Efendiler, çok önemli olan bu Meclis'in toplanacağı yer konusunda kendi başına karar verip, bu kararı da millete ve seçilen milletvekillerine uygulatmak, pek tehlikeli olurdu.
Bu sebeple, büyük bir dikkat ve incelikle bütün şahsî veya genel duygu ve düşünceleri gözden geçirmek, gerçek eğilimi anlayarak uygulanabilecek kararı bulmak zarureti ile karşı karşıya idim.
Gördüğünüz gibi, bir yandan İstanbul'un ileri gelenleriyle haberleşirken, bir yandan da çeşitli yollarla kamuoyunu yokluyordum.Vereceğim kararın uygulanmasını sağlamak için ordunun görüşünü almak da pek önemliydi. Bu yüzden daha Ekimin 29'unda, 15'inci, 20'inci, 12'nci ve 3'üncü Kolordu Komutanları'nı Sivas'ta bir toplantıya davet ettim.
Diyarbakır'daki Kolordu Komutanı'na, Edirne'deki Kolordu Komutanı Cafer Tayyar Bey'e, Bursa'da Yusuf İzet Paşa'ya Balıkesir'de Kâzım Paşa'ya, Bursa'da Bekir Sami Bey'e de «kendilerini, aradaki yolun uzaklığı ve özel durumları dolayısıyla davet etmediğimi, alınan kararları bildireceğimi» yazdım (Belge: 185, 186).
Efendiler, davet edilen komutanlardan Salâhattin Bey zaten Sivas'ta idi. Kâzım Karabekir Paşa Erzurum'dan, Ali Fuat Paşa Ankara'dan ve Konya'daki Kolordu Komutanı'nın cephe ile ilgili önemli işleri bizzat düzene sokması gerektiğinden, kendisine vekil olarak Konya'dan da Kurmay Başkanı Şemsettin Bey gelerek Sivas'ta toplandılar.
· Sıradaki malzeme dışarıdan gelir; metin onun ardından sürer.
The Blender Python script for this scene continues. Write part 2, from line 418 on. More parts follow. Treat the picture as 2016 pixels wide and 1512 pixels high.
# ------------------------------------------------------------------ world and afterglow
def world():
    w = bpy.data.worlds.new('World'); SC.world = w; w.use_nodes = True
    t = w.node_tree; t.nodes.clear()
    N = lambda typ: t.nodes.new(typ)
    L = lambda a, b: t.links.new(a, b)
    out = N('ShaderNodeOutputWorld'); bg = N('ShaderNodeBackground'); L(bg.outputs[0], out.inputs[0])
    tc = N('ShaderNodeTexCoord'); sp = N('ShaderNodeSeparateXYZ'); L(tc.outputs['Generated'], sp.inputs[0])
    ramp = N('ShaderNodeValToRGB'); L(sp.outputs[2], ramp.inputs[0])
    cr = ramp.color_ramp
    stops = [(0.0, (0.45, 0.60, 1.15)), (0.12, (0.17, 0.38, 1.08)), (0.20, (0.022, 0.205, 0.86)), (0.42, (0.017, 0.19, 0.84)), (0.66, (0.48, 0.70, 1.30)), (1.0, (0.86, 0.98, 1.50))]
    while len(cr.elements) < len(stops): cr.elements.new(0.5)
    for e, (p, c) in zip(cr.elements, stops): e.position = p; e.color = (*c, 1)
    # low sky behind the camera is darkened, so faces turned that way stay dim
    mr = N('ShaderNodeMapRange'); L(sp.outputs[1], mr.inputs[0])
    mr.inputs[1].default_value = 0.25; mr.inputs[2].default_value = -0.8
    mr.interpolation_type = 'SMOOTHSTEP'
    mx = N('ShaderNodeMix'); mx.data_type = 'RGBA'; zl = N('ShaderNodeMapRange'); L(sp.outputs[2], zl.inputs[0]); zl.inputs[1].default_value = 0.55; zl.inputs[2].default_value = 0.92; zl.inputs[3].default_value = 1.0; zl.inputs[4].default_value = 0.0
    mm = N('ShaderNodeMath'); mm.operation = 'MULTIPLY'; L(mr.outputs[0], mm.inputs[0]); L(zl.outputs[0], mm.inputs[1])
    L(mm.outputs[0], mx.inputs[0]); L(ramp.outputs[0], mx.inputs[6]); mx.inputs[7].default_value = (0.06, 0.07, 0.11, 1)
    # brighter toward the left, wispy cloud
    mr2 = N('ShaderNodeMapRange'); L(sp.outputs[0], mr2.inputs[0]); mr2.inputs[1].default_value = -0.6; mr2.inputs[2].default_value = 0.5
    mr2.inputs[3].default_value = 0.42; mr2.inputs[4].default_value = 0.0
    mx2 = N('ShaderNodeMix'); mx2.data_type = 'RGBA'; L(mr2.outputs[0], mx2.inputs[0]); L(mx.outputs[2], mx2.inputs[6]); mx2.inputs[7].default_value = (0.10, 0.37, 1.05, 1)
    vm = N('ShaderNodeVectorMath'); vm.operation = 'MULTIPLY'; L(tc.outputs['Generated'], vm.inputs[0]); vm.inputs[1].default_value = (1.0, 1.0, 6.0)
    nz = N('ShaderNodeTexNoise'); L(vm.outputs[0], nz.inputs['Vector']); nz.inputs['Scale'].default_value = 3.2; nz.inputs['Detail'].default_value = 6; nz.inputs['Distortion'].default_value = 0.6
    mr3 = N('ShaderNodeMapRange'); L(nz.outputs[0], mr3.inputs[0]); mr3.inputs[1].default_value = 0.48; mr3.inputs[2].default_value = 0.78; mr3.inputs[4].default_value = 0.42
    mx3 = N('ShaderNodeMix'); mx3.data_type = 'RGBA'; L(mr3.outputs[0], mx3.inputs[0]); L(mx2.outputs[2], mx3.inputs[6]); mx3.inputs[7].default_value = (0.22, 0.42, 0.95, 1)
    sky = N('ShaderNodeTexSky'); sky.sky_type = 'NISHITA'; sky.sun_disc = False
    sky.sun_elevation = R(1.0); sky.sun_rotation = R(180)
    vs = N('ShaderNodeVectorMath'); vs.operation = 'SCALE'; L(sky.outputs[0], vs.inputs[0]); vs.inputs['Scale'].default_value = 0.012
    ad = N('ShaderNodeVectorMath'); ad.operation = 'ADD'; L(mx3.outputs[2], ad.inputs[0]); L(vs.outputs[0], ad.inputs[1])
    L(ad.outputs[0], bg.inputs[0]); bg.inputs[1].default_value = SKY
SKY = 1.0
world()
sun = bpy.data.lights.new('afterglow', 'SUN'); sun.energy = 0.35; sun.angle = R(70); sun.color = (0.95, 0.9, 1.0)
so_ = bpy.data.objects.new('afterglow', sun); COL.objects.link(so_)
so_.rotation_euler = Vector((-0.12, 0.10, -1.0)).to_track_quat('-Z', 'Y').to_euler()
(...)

Hey'et-i Temsiliye'den olan veya bu hey'etten olmayıp da toplantıda bulunmaları yararlı görülen şahısların ve komutanların katılmasıyla, 16 Kasım 1919 günü görüşmelere başladık. Toplantı gündemimiz şu üç noktadan ibaret olacaktı:
1 — Meclis-i Meb'usan'ın toplanma yeri,
2 — Meclis'in toplanmasından sonra Hey'et-i Temsiliye'nin ve millî teşkilâtın alacağı şekil ve çalışma yöntemi,
3 — Paris Barış Konferansı'nın bizim için olumlu veya olumsuz bir karar vermesi halinde tutulacak yol.